A diamond-back terrapin sticks its head up to check us out. Its gray-brown shell or carapace covered with concentric hexagons makes it easy to identify. It quickly dives into the cool water in search of crabs and fish.

As we move silently, small creatures swim ahead of our boats rippling the water and reflecting the sun so that they look like bits of silver. Burke, who was born in Beaufort and learned about marsh life by spending time on the water with her father, tells us these are baby shrimp.

We hear the chatter of marsh hens as they signal to each other through the rustling grass. We see the flashing color of a red-wing blackbird.

When the slip of water we've turned into becomes too narrow to navigate, we return to the main river and head north once again.

We pass a manmade platform set atop poles that makes a comfy place for birds to deposit a cushion of Spanish moss for a nest.

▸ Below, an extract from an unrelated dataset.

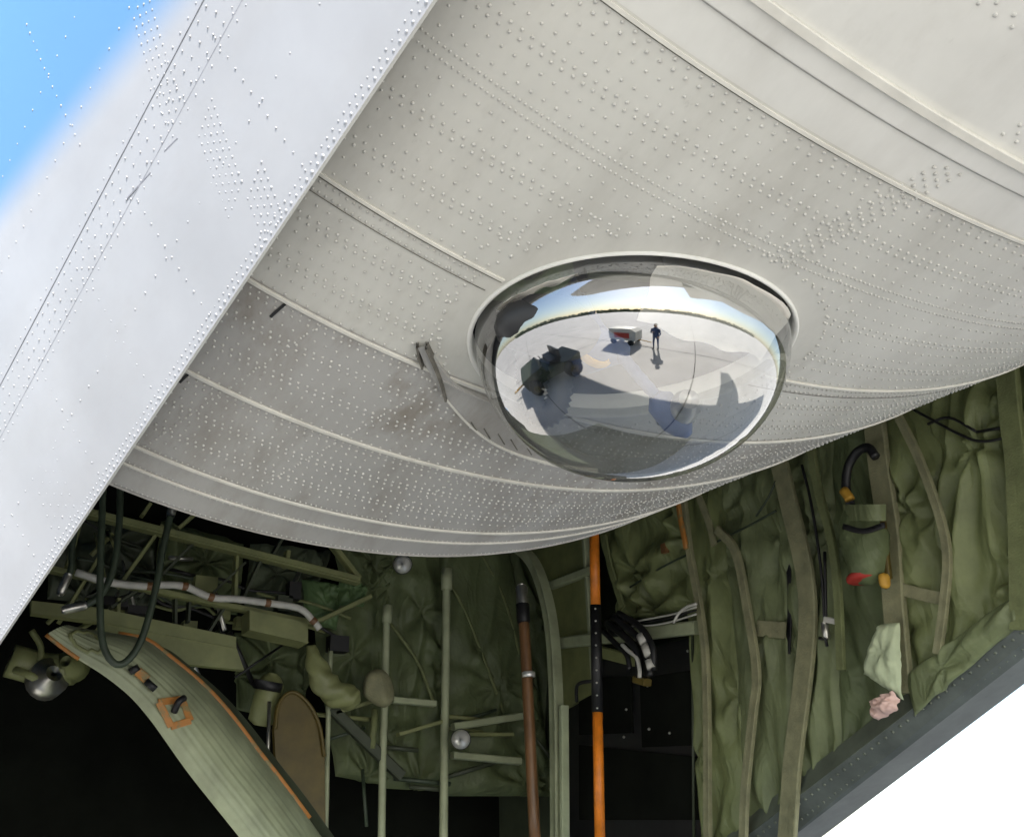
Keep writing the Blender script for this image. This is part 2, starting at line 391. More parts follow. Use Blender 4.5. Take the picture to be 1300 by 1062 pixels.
# rivets
RP, RN, RR = [], [], []
def rv(t, th, r):
    t = np.asarray(t, float); th = np.asarray(th, float)
    t, th = np.broadcast_arrays(t, th); t = t.ravel(); th = th.ravel()
    P = hull(t, th); k = (drad(P) > 1.17) & (th < TH1(t)) & (rng.random(len(t)) > .004); RP.append(P[k]); RN.append(hnorm(t, th)[k]); RR.append(1.18*r*(1+.03*rng.standard_normal(k.sum())))
LT = np.linspace(.45, 2.8, 900); LP = hull(2.4, LT); LS = np.concatenate([[0], np.cumsum(np.linalg.norm(np.diff(LP, axis=0), axis=1))])
def row(t, pitch, r, off=0.):
    tv = np.interp(np.arange(off*pitch, LS[-1], pitch), LS, LT)
    rv(t+rng.normal(0, .0008, len(tv)), tv+rng.normal(0, .0002, len(tv)), r)
def zig(t, pitch=.0176, r=.0026, gap=.036): row(t-gap/2, pitch, r, 0); row(t+gap/2, pitch, r, .5)
def dense2(t, pitch=.0110, r=.0021, gap=.036): row(t-gap/2, pitch, r); row(t+gap/2, pitch, r)
rows = []
def R_(t, f, *a, **k): rows.append(t); f(t, *a, **k)
R_(.014, row, .0125, .0020); R_(.19, row, .0156, .0018); R_(.236, row, .0125, .0019); R_(.372, row, .0125, .002); R_(.415, row, .0125, .0019)
for t in (.60, .82, 1.34, 1.57, 2.01, 2.27, 2.74, 3.02, 3.54): R_(t, zig)
R_(SEAM['s3']-.055, zig, .0167, .0024); R_(SEAM['s4']-.055, zig, .0167, .0024); R_(SEAM['s5']-.06, dense2, .0125, .0022, .05)
R_(SEAM['d1'], dense2, .0098, .0022, .05)
R_(SEAM['s6']-.05, zig, .022, .0028, .04)
row(4.085, .0167, .0020); row(4.128, .0167, .0020)
for t in (4.62, 5.3): zig(t, .03, .0032)
rows.sort()
for a, b in zip(rows[:-1], rows[1:]):
    if a < .415: continue
    n = int(round((b-a)/.085))
    for k in range(1, n): row(a+(b-a)*k/n, .0220, .0022, .5*(k % 2))
def stringer(px, n, t0, t1, pitch=.017, gap=.014, r=.0028):
    th0 = hinv(*px)[1]
    for k in range(n):
        tt = np.arange(t0+(k % 2)*.5*pitch/.37, t1, pitch/.37); a = 1.5
        rv(tt, th0+(k-(n-1)/2)*gap/a+0*tt, r)
stringer((1118, 262), 4, 3.0, 4.02);
stringer((1118, 262), 3, 4.25, 5.4, .024)
for px in ((338, 460), (480, 530), (640, 560), (800, 640), (960, 560), (1090, 520)): stringer(px, 1, 1.12, 1.78, .016, r=.0022)
for px in ((216, 544), (360, 600), (520, 640), (700, 650), (860, 620)): stringer(px, 1, .42, 1.06, .016, r=.0021)
# ring of fasteners round the dome
for rr_, nn in ((1.20, 74), (1.36, 60)):
    for k in range(nn):
        a = 2*math.pi*(k+.5*(rr_ > 1.3))/nn; t_, th2 = at_dome(rr_*math.cos(a), rr_*math.sin(a)); rv([t_], [th2], .0027)
def rivets(P, N_, r, name, m, parent, flat=1.0):
    P = np.concatenate(P); N_ = np.concatenate(N_); r = np.concatenate(r)
    x = np.cross(N_, [.3, .5, .81]); x /= np.linalg.norm(x, axis=1)[:, None]; y = np.cross(N_, x); V = []
    for rad, hh in ((1., -.1), (.82, flat*.62)):
        for k in range(6):
            a = k*math.pi/3; V.append(P+(r*rad)[:, None]*(math.cos(a)*x+math.sin(a)*y)+(r*hh)[:, None]*N_)
    V.append(P+(r*flat)[:, None]*N_); V = np.stack(V, 1); n = len(P)
    tmpl = [[k, (k+1) % 6, 6+(k+1) % 6, 6+k] for k in range(6)]+[[6+k, 6+(k+1) % 6, 12] for k in range(6)]
    f = [[13*i+w for w in q] for i in range(n) for q in tmpl]
    o = MB().add(V.reshape(-1, 3), f).build(name, m, parent, True); o['kind'] = 'stuff'; return o
rivets(RP, RN, RR, 'rivets', M['rivet'], door)

# observation dome
ph = np.linspace(0, 2*np.pi, 97); prof = [(1.00, -.05), (.998, .003), (1.005, .005), (1.012, .0065), (1.022, .005), (1.027, .003), (1.03, -.002)]
G = []
base = [at_dome(math.cos(a), math.sin(a)) for a in ph]
for rr_, h in prof:
    st = [at_dome(rr_*math.cos(a), rr_*math.sin(a), b_) for a, b_ in zip(ph, base)]
    t_ = np.array([q[0] for q in st]); th2 = np.array([q[1] for q in st]); G.append(hull(t_, th2)+hnorm(t_, th2)*h)
RIMP = G[0]
ps = np.linspace(0, np.pi/2, 40); PH, PS = np.meshgrid(ph, ps)
foot = np.stack([hull(*at_dome(.978*math.cos(a), .978*math.sin(a), b_)) for a, b_ in zip(ph, base)])
sag = (foot-DC)@DN
D_ = DC+.978*DA*(np.cos(PH)*np.cos(PS)**.9)[..., None]*DE1+.978*DB*(np.sin(PH)*np.cos(PS)**.9)[..., None]*DE2-(.055*np.sin(PS))[..., None]*DE2+(.232*np.sin(PS)**.9+(sag[None]-.012)*np.cos(PS)**2)[..., None]*DN
dome = MB().grid(D_).build('observation_dome', M['dome'], door, True)
MB().grid(np.stack(G)).build('rim', M['hull_c'], dome, True)
# well above the dome: collar and dark cell
w1 = np.stack([RIMP, RIMP-DN*.12, DC+(RIMP-DC)*1.0-DN*.16])
MB().grid(w1).build('collar', M['dark'], dome, True)
MB().box(DC-DN*.62, DE1*.36, DE2*.27, DN*.004).build('cell_ceiling', M['dark'], door)
for sx in (-1, 1): MB().box(DC-DN*.37+DE1*.36*sx, DE1*.004, DE2*.27, DN*.25).build('cell_wall', M['green_dark'], door)
for sy in (-1, 1): MB().box(DC-DN*.37+DE2*.27*sy, DE1*.35, DE2*.004, DN*.25).build('cell_wall', M['green_dark'], door)
# air deflector ahead of the dome
defl = [(531, 436), (545, 466), (567, 500), (592, 530), (624, 556), (664, 574), (712, 587), (760, 594)]
top_ = [(543, 434), (559, 462), (582, 486), (612, 500), (650, 518), (690, 545), (735, 572), (765, 585)]
E1 = np.array([hull(*hinv(*q)) for q in defl]); E2 = np.array([hull(*hinv(*q)) for q in top_])
hgt = np.array([.012, .012, .012, .011, .010, .009, .006, .002])[:, None]
Nn = np.array([hnorm(*[np.array(v) for v in hinv(*q)]) for q in defl])
E1s, E2s, Hs, Ns = spline(E1, 6), spline(E2, 6), spline(np.hstack([hgt]*3), 6)[:, :1], spline(Nn, 6)
dfl = MB().grid(np.stack([E1s-Ns*.002, E1s+Ns*Hs*.5, E1s+Ns*Hs, E2s+Ns*Hs*.8, E2s+Ns*Hs*.4, E2s-Ns*.003])).build('air_deflector', M['hull_b'], door)
def blade(q, h, w, m):
    P = spline(np.array([hull(*hinv(*z)) for z in q]), 6); n_ = hnorm(*[np.array(v) for v in hinv(*q[0])]); d_ = nrmz(np.cross(P[-1]-P[0], n_))
    MB().grid(np.stack([P-d_*w-n_*.002, P-d_*w+n_*h, P+d_*w+n_*h, P+d_*w-n_*.002])).build('deflector_lip', m, dfl)
blade([(542, 433), (552, 455), (561, 478), (567, 500)], .022, .0022, M['crack']); blade([(530, 434), (533, 449), (537, 462)], .016, .0018, M['crack'])
blade([(566, 500), (592, 530), (624, 556), (664, 574), (712, 587), (758, 594)], .013, .0022, M['seam'])
blade([(562, 478), (590, 492), (622, 505), (640, 512)], .013, .0018, M['hull_b'])
for q in ((606, 543), (622, 551), (640, 558), (656, 565), (674, 571)):
    a_, b_ = hull(*hinv(*q)), hull(*hinv(q[0]-8, q[1]-13)); n_ = hnorm(*[np.array(v) for v in hinv(*q)]); MB().bar(a_+n_*.0115, b_+n_*.0115, .002, .002, n_).build('slot', M['crack'], dfl)
for a_, b_ in (((362, 385), (344, 401)), ((239, 474), (229, 484))):
    n_ = hnorm(*[np.array(v) for v in hinv(*a_)]); MB().bar(hull(*hinv(*a_))+n_*.002, hull(*hinv(*b_))+n_*.002, .005, .005, n_).build('drain_slot', M['black'], door)

# ------------------------------------------------------------------ fuselage
fus = thing('fuselage', 'aircraft tail fuselage with sunlit riveted side skin and green quilted open bay', 'aircraft fuselage', (1.2, 3, 0))
# near side skin: starts at the lower sill just in front of the door and bulges outboard as it rises
NE = [((10, 800), 2.30), ((545, 10), 1.375)]
Na = zz(*NE[0][0], NE[0][1]); Nb = zz(*NE[1][0], NE[1][1]); Nd_ = nrmz(Nb-Na)
out = np.array([-.5, 0, .87]); out = nrmz(out-Nd_*(out@Nd_)); n_s = np.cross(Nd_, out); n_s = n_s if n_s[0] < 0 else -n_s
CRV = 3.6
def side(s, w):
    s, w = np.broadcast_arrays(np.asarray(s, float), np.asarray(w, float)); a = w/CRV
    return Na+s[..., None]*Nd_+(CRV*np.sin(a))[..., None]*out-(CRV*(1-np.cos(a)))[..., None]*n_s
def snorm(s, w):
    a = np.asarray(w, float)/CRV; a, s = np.broadcast_arrays(a, s); return np.cos(a)[..., None]*n_s+np.sin(a)[..., None]*out
sg, wg = np.meshgrid(np.linspace(-1, 3.2, 400), np.linspace(0, 1.6, 400), indexing='ij'); SP = side(sg, wg); CS = (SP-EYE)@MW
SX = 650+FPX*CS[..., 0]/np.maximum(CS[..., 2], .05); SY = 531-FPX*CS[..., 1]/np.maximum(CS[..., 2], .05)
def sinv(px, py):
    i = np.unravel_index(np.argmin(np.hypot(SX-px, SY-py)+np.where(CS[..., 2] < .2, 1e6, 0)), SX.shape); return float(sg[i]), float(wg[i])
w_a = sinv(150, 208)[1]; w_b = sinv(190, 215)[1]
S0, S1 = -9., 4.2
def sheet(w0, w1, lift, nm):
    s, w = np.meshgrid(np.linspace(S0, S1, 160), np.linspace(w0, w1, 60), indexing='ij')
    dsh = .0005*np.sin(s*17)*np.sin((w-w0)/(w1-w0)*np.pi)
    o = MB().grid(side(s, w)+snorm(s, w)*(lift+dsh)[..., None]).build('side_skin', M['side'], fus, True)
    g_ = o.data.attributes.new('girth', 'FLOAT', 'POINT'); d_ = (w-BW0)-(s-BS0)*BK; g_.data.foreach_set('value', d_.ravel().astype(np.float32))
(BS0, BW0), (b1_, b2_) = sinv(8, 258), sinv(205, 14); BK = (b2_-BW0)/(b1_-BS0)
sheet(0, w_b, .0006, 0); sheet(w_b, w_a, .0, 1); sheet(w_a, 3.3, .0005, 2)
sl = np.linspace(S0, S1, 60)
MB().grid(np.stack([side(sl, .0)+n_s*.002, side(sl, 0)-n_s*.006, side(sl, .02)-n_s*.008])).build('lower_edge', M['hull_c'], fus)
for w in (w_a, w_b):
    s = np.linspace(-1, 3.3, 80); MB().grid(np.stack([side(s, w-.0007)+snorm(s, 0*s+w)*.0008, side(s, w+.0007)+snorm(s, 0*s+w)*.0008])).build('joint_gap', M['sidegap'], fus)
for a_, b_ in (((226, 174), (212, 192)), ((190, 220), (164, 252))):
    p, q = side(*sinv(*a_)), side(*sinv(*b_)); MB().bar(p+n_s*.0004, q+n_s*.0004, .003, .0012, n_s).build('sealant_scrape', M['sidegap'], fus)
SPp, SN, SR = [], [], []
def sr(s, w, r):
    s, w = np.broadcast_arrays(np.asarray(s, float), np.asarray(w, float)); s = s.ravel(); w = w.ravel(); k_ = w > .006; s, w = s[k_], w[k_]
    SPp.append(side(s, w)+snorm(s, w)*.0005); SN.append(snorm(s, w)); SR.append(r*(1+.12*rng.standard_normal(len(s))))
sv = np.arange(-1.2, 3.2, .0165); sr(sv, .0085, .0032); sr(sv+.008, .020, .0024)
sv = np.arange(-1.2, 3.2, .03)
for w in (w_b-.012, w_b+.012, w_a-.012, w_a+.012, (w_a+w_b)/2): sr(sv+rng.random()*.03, w, .0024)
def cluster(px, nr, nc, ds=.016, dw=.014):
    s, w = sinv(*px); gs, gw = np.meshgrid((np.arange(nr)-nr/2)*ds, (np.arange(nc)-nc/2)*dw)
    sr(s+gs+gw*.3, w+gw+.25*gs, .0024)
cluster((280, 190), 5, 11); cluster((335, 250), 5, 7); cluster((200, 60), 4, 14, .02, .016); cluster((80, 640), 5, 9, .03, .024)
for px in ((60, 100), (150, 420), (100, 560), (230, 340), (330, 130), (60, 730)):
    s, w = sinv(*px); sr(s+0*np.arange(14), w+(np.arange(14)-7)*.026, .0024)
for w in (.16, .30, w_a+.16, w_a+.30): sr(np.arange(-1.2, 3.2, .045), w, .0023)
rivets(SPp, SN, SR, 'side_rivets', M['siderivet'], fus, .36)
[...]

An osprey couple has made this their summer home.

Farther along the bank, another regal bird, standing on bright yellow legs, is decked out in red and blue plumage. Only later do we discover this is an appropriately named tri-colored heron.

We are equally impressed with the showy white plumage of the great egret that looks so out of place against the brown mud. Imagine if this regal bird were coated with oil.

Soon we paddle past modern palatial homes just south of Beaufort's historic downtown. Each has an emerald lawn that sweeps down to where the marsh grass begins. And then we enjoy a view of the majestic pre-Civil War homes of old Beaufort rising behind the boats docked in the town's marina.

Beaufort was captured by Union soldiers early in the Civil War and, as a result, houses in the historic area were spared destruction. Today they are protected by strict building codes and zoning laws.

As we pull our boats out of the water onto the Beaufort Public Landing, we have a great respect and appreciation for this place where historic and natural treasures remain beautifully intact.